The defects notice directed BQ to remove parts of the air conditioning system it had already installed, and to install an air conditioning system which complied with the contract.  BQ argued that the defects notice was a direction to vary the contract so that it was entitled to the price of the varied work, an EOT and delay damages.  Relevant to some of the issues in dispute, to comply with tender conditions, it was necessary that BQ specify an air conditioning system which complied with specification and drawings prepared by Thwaite Consulting Group (specifications) as part of its tender.

Decision

The appeal was allowed and BQ was entitled to the price of the varied work, an extension of time (EOT) and delay damages in relation to the defects notice. There were a number of interesting issues covered in the decision.

Characterisation of the defects notice

Pro-Invest argued that the partly installed air conditioning system was defective because it did not give the occupant of each individual room ‘mode control’.  BQ argued that the contract did not oblige it to give every individual guest room ‘mode control’ because:

  1. The contract did not give proper definition to BQ’s obligation to build the air conditioning system, meaning that extrinsic evidence was necessary and permissible to define its obligations.

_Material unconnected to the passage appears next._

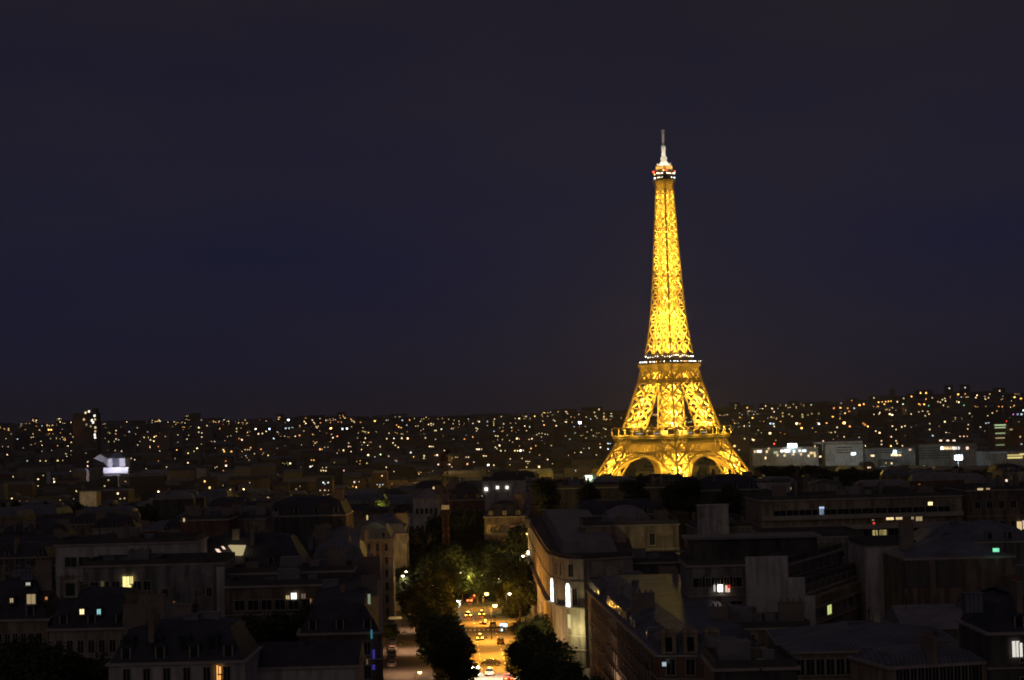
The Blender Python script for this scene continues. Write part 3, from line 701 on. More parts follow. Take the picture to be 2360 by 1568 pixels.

  2. In any event, the contract obliged it to install a ‘VRF’ system which complied with the performance requirements of the specifications, which did not contain a performance requirement that each individual room have ‘mode control’.

The court found:

  1. A reference to ‘the contractor’s alternative proposal’ in the contract was a descriptive term, which was not so much ambiguous as uncertain, and lacked meaning unless without looking at extrinsic evidence.  The court considered extrinsic evidence in the form of emails between the parties to try to understand what the parties had agreed to. The court found they did not show the parties had a common understanding of what air conditioning system the contract was truly referring to and were only continued negotiations between the parties as to the detail of the air conditioning system to be provided.

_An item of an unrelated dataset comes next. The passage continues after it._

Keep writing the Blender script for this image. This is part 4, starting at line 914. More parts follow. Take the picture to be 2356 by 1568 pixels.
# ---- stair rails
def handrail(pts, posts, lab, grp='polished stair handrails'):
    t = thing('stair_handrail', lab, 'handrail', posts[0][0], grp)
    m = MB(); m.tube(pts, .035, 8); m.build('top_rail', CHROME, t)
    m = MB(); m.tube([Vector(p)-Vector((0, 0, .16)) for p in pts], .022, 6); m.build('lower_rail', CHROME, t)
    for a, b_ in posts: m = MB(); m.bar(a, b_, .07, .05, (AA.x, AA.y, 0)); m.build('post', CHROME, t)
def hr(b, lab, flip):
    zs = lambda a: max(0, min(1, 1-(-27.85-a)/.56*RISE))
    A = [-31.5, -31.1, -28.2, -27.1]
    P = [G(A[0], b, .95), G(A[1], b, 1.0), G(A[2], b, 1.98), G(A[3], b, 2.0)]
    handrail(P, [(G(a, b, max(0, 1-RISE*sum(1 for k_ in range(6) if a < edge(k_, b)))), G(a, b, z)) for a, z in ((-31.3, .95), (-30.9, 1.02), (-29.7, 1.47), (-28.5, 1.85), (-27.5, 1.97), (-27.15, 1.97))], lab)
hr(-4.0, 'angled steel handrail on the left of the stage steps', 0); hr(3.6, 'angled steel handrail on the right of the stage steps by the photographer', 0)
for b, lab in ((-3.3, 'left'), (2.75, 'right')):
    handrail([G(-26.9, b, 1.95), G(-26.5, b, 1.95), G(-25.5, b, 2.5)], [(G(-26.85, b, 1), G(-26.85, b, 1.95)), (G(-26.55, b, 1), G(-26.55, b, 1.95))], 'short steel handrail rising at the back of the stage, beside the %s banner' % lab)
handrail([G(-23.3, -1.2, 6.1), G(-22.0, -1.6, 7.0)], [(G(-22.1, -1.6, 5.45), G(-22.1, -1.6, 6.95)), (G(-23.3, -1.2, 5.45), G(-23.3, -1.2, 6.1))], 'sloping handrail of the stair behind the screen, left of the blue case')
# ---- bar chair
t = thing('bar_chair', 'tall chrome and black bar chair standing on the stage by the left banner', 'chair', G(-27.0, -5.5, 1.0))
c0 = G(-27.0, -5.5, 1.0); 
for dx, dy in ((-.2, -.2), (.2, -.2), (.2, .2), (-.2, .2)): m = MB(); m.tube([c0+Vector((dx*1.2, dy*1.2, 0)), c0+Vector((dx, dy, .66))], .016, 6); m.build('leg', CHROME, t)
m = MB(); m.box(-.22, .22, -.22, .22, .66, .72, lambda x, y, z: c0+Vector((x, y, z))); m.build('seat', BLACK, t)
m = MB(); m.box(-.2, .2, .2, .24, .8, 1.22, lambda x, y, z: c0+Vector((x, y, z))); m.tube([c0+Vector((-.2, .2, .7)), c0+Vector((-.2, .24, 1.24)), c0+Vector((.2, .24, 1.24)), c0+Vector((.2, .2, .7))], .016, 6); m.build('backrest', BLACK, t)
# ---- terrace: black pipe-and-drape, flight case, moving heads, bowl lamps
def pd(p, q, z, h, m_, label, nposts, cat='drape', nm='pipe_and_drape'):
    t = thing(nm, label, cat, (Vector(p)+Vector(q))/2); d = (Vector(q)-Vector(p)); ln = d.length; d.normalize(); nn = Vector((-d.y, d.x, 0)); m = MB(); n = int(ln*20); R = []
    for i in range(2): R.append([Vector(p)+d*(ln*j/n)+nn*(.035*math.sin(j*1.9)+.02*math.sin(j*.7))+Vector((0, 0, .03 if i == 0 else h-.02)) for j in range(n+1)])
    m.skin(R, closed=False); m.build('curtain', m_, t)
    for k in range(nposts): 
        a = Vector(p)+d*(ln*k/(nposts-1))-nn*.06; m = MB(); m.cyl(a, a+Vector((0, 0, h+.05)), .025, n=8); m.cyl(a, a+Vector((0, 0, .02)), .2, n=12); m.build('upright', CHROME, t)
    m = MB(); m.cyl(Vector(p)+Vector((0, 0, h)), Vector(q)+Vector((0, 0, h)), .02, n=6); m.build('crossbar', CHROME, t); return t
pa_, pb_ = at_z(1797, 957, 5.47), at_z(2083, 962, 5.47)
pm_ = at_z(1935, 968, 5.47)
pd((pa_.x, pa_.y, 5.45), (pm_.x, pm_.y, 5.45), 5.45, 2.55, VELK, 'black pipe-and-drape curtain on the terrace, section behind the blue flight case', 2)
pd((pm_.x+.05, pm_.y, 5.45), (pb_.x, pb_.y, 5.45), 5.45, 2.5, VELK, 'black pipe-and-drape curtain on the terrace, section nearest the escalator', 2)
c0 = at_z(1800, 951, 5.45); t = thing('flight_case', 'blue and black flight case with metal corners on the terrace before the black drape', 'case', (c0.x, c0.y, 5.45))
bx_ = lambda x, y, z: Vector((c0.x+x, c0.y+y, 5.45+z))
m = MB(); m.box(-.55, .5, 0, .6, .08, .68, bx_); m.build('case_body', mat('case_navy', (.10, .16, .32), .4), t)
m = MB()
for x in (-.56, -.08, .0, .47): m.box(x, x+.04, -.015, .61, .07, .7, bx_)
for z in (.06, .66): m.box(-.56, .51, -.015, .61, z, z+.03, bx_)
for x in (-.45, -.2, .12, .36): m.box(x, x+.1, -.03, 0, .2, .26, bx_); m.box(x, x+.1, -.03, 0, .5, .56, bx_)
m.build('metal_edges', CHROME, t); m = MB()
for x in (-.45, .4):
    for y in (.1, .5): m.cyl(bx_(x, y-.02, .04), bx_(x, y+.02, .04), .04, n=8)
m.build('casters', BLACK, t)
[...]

  2. As to what was meant by the phrase ‘performance requirement’, in the context it was used, it was one very closely related to the notion of performance specification and was designed to fill the same contractual purpose.  The court considered whether the specifications contained a performance requirement as to ‘mode control’ but found that they only included prescriptive specifications, not performance requirements.  Accordingly, the work was not defective and that BQ was entitled to the price of the varied work.

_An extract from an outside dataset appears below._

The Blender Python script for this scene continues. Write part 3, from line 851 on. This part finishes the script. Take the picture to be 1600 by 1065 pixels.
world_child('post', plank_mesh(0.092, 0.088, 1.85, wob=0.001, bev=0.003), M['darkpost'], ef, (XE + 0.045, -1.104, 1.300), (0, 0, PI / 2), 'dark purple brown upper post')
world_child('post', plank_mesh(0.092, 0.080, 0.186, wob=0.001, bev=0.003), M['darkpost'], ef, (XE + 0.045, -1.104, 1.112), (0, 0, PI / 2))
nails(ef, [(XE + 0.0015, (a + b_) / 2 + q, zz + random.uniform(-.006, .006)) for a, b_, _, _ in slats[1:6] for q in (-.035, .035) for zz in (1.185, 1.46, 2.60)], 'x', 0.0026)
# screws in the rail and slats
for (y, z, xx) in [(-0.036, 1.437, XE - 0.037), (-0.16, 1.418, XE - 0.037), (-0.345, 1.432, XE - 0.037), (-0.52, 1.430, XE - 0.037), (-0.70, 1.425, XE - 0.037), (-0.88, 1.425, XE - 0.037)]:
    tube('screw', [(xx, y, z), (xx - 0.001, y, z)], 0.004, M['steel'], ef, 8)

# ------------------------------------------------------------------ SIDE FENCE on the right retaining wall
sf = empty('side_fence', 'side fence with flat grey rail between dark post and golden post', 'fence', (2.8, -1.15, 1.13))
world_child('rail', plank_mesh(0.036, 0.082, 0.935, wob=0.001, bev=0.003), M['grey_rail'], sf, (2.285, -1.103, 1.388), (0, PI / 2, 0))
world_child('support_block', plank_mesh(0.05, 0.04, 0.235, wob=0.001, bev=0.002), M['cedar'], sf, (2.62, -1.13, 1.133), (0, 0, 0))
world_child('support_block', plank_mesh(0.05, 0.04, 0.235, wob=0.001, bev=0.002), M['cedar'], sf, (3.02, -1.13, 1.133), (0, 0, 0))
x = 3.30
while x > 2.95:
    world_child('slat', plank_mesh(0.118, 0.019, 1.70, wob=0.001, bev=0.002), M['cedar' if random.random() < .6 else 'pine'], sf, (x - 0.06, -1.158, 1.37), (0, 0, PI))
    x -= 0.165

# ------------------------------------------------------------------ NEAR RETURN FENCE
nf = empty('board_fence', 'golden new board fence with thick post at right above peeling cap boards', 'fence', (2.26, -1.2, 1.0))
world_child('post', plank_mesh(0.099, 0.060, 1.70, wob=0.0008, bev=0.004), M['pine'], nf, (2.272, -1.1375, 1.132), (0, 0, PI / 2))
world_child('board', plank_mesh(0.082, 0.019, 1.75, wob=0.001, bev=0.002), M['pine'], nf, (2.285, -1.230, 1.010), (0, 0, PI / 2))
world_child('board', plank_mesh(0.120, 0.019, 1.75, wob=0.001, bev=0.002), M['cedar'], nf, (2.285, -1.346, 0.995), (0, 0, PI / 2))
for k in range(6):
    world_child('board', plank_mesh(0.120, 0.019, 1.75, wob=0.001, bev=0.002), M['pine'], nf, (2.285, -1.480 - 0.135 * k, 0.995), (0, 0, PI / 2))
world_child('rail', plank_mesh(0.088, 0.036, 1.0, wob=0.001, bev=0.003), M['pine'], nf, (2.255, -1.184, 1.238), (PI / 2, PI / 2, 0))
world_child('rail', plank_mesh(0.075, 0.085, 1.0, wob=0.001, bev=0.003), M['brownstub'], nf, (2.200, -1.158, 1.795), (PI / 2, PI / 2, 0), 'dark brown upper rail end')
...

Entitlement to extension of time

BQ was entitled to an EOT as a result of the defects notice.  The relevant clause in the contract required that the claim for an EOT be given ‘within 14 days of when the contractor should reasonably have become aware of that qualifying cause of delay occurring‘.  The defects notice was received on 11 August 2016, well after the end of a working day, was seven pages long and on its face was given as a defect notice.  BQ submitted its claim for an EOT fifteen days later on 26 August 2016. 

The court found that BQ could only make a commercial decision as to how it would respond to the defects notice once a decision had been made as to BQ’s view on all the engineering and legal matters.  On this basis, it was not until an engineering, legal and commercial decision had been made by BQ that it could, or should reasonably, have become aware that the receipt of the notice was a qualifying cause of delay.  Accordingly, BQ’s 26 August 2016 claim was given to Pro-Invest within 14 days of when it should reasonably have become aware of it occurring.

At first instance Pro-Invest had argued that BQ was not entitled to an EOT because it had contributed to the qualifying cause of delay by failing to provide shop drawings of the air conditioning system when required to do so by the contract.  Pro-Invest argued that, had the drawings been provided, they would have revealed the lack of ‘mode control’ in individual rooms.  The court found that BQ did not contribute to the qualifying cause of delay.  Pro-Invest directed the contractor to perform a variation to the contract, which was not something to which BQ contributed. 

Qualification of delay caused by the defects notice

The court considered that the terms in the contract meant that it was open to the superintendent to assess the claim on a prospective basis, a retrospective basis or on an incremental basis.  The court rejected BQ’s argument that it was to ‘stand in the shoes of the superintendent’ and assess the delay caused by the notice as the superintendent should have.  The contract allowed BQ to prepare its delay claim based on a prospective analysis, but the court was not required to assess the delay on that basis.  Ultimately, the court found on the evidence that the EOT ought to have been 83 days.

Delay damages

On the point of costs necessarily incurred due to the defects notice, BQ argued that compliance with the defects notice caused it to take extra time to achieve practical completion therefore justifying an EOT, meaning that it incurred a corresponding number of days on-site overheads.  BQ argued that it had to keep its site open and operating for the period of the EOT, and it should be entitled to time-related on-site overhead costs of doing so, including labour costs for supervision.  The project was large and, at the time the notice was given, there was still three months of contract to run.  The court agreed and found that BQ had provided a basis for its costs as reasonably and necessarily incurred due to the defects notice.